The exciting stayer suffered a hairline fracture after her final gallop in preparation for the Auckland Cup in which she would have jumped a hot favourite.

"Apparently, she's back in the paddock now and putting more and more weight down on her leg," said Du Plessis.

"Hopefully, it's a blessing in disguise that she's had all this time off; she can only come back stronger."

If her leg holds up, Sargent is hoping to have Passchendaele peaking again next autumn for races such as the Queen Elizabeth Stakes in Sydney, or the Auckland Cup at Ellerslie in March.

Sargent is rapt with what he's seen of the lightly-tried 5-year-old mare so far and is expecting her back in the stable in a couple of months.

"Looking at her leg you'd never know she'd had the operation at all - it's probably stronger than her other back leg," he said.
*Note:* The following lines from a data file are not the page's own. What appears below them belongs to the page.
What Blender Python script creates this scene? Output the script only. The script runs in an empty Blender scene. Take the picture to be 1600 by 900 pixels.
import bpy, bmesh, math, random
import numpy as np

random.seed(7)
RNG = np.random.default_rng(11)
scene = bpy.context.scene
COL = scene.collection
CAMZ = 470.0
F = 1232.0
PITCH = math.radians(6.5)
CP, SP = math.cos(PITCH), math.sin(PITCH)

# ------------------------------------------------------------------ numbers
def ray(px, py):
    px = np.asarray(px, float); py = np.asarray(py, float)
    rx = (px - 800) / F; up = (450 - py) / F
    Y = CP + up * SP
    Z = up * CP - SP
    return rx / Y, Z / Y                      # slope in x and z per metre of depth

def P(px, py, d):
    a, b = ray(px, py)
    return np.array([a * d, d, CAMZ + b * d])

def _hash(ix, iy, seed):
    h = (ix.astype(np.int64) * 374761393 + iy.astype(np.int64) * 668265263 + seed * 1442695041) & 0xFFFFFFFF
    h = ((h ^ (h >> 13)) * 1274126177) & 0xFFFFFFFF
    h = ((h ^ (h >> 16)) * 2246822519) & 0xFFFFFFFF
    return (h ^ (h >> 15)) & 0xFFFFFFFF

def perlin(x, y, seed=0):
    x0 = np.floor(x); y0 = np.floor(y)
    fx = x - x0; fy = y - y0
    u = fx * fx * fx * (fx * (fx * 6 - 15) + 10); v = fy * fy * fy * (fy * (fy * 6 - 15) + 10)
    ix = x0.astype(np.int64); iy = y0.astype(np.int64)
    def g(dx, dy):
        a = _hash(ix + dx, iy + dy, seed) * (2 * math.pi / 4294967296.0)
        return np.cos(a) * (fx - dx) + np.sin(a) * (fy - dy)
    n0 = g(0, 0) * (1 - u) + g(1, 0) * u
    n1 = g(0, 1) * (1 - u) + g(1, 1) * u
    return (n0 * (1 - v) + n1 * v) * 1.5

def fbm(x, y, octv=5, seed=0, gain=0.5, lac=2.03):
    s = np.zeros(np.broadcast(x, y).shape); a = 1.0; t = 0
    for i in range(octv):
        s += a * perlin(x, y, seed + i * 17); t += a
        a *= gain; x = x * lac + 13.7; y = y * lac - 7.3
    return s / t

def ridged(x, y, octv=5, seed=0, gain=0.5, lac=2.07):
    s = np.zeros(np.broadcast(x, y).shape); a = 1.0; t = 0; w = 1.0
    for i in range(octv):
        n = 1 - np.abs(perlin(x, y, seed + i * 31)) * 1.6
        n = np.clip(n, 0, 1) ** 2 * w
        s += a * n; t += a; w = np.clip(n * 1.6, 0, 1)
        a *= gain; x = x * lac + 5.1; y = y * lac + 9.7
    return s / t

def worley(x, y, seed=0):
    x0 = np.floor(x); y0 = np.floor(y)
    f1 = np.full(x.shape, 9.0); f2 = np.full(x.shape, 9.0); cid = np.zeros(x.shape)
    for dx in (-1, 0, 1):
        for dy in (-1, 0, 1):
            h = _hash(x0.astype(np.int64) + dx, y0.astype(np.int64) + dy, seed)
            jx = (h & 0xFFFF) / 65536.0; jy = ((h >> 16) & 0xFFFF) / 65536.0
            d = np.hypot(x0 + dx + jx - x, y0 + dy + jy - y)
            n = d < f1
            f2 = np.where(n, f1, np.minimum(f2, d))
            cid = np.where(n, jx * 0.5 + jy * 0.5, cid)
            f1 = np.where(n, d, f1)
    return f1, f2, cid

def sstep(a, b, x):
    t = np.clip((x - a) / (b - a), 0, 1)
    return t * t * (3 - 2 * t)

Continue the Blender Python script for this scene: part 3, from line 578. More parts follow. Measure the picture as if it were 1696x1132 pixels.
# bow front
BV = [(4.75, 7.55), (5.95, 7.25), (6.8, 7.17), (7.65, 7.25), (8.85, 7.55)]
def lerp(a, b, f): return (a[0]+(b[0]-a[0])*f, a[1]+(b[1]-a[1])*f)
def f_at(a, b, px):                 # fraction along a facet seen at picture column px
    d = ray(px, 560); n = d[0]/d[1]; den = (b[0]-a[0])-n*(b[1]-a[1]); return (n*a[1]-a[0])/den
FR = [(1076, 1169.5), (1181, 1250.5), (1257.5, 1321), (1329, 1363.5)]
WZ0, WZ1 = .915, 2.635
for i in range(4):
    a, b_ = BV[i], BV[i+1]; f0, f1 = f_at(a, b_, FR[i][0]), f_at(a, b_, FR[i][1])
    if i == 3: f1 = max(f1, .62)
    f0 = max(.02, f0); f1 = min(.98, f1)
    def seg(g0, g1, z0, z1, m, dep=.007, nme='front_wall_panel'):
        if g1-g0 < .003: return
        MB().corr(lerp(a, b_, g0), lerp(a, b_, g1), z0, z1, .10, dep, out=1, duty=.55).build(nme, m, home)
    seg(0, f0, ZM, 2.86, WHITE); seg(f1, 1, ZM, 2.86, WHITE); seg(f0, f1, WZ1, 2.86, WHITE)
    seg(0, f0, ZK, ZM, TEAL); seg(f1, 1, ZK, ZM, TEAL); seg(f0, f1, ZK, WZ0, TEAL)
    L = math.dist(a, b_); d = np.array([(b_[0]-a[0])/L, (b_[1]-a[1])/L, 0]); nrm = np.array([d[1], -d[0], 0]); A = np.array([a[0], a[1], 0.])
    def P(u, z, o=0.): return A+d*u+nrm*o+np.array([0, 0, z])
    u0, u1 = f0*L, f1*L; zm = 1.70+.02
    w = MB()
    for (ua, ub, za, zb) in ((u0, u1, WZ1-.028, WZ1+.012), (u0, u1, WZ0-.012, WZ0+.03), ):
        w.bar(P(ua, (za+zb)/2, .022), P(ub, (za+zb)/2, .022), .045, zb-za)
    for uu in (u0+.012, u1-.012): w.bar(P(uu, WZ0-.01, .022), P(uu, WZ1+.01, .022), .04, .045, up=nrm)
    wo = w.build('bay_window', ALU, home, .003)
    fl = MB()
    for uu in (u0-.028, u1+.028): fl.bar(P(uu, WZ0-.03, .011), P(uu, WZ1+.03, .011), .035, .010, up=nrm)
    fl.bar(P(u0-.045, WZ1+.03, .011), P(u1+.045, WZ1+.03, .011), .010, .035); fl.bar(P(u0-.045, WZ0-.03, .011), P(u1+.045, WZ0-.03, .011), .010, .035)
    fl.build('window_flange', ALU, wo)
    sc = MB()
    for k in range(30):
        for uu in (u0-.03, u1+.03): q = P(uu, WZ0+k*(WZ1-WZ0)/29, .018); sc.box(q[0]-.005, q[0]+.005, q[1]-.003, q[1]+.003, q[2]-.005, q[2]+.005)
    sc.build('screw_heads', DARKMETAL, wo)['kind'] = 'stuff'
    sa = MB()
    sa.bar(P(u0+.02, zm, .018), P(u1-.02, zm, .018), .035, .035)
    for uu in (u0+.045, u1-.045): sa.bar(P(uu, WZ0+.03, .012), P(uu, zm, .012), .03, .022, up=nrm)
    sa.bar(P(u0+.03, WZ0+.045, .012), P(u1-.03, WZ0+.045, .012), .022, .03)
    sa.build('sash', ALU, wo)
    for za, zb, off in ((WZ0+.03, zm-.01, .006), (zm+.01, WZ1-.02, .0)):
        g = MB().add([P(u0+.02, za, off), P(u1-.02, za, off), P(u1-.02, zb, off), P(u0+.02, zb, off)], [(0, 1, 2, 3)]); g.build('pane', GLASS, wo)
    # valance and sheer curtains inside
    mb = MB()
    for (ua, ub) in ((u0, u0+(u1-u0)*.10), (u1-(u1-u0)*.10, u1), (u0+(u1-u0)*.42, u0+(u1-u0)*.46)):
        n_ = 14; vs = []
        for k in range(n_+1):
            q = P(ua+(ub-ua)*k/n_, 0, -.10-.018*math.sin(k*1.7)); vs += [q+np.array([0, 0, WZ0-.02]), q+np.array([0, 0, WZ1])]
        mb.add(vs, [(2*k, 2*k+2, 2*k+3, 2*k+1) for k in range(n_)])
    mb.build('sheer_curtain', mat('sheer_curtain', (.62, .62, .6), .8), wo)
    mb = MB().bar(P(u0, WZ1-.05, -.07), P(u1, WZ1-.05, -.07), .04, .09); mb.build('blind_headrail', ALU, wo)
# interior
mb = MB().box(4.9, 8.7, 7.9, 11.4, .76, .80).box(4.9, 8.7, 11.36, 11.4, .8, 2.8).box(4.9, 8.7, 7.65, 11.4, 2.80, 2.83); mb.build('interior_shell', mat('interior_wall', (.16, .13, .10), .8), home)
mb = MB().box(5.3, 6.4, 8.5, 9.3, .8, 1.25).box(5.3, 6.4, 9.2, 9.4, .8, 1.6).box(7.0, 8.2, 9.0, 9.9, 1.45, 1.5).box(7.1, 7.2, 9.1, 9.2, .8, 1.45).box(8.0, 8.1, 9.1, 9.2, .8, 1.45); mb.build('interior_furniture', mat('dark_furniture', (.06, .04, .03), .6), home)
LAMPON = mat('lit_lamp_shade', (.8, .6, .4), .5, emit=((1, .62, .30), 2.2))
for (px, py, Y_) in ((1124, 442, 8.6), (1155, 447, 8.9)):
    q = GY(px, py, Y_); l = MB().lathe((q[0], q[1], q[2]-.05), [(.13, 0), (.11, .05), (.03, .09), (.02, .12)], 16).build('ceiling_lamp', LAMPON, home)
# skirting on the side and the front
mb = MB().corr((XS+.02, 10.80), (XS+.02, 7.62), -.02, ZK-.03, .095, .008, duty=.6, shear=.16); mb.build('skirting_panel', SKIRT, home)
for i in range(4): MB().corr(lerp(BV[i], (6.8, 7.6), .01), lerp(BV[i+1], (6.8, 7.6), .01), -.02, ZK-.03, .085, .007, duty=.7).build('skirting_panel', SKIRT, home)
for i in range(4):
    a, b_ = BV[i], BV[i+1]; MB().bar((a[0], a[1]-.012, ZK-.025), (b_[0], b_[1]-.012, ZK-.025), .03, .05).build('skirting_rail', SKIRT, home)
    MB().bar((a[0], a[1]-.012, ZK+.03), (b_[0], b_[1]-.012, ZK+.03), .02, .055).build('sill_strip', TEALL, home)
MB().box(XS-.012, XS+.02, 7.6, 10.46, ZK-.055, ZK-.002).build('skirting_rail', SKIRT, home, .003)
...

Meanwhile, Red Ruler leads Ladbrook Park's new-season assault across the Tasman.

Sargent said last season's Wellington Cup winner will have only the one New Zealand run, in the group three Foxbridge Plate (1200m) at Te Rapa on Saturday week, before heading to Melbourne for a cups' campaign.

With the benefit of today's 1000m solo gallop at Te Rapa, Sargent expects St Germaine and Du Plessis to be the toughest to beat in the Foxbridge, particularly on a rain-affected track.

The 4-year-old's main early season target is the group one $250,000 Mudgway Partsworld Stakes (1400m) at Hastings on August 29.

St Germaine and Du Plessis won the Gold Trail Stakes (1200m) second-up on the course last season.

"With this gallop [at Te Rapa] and the run under her belt she should be hard to beat in the Mudgway," said Sargent.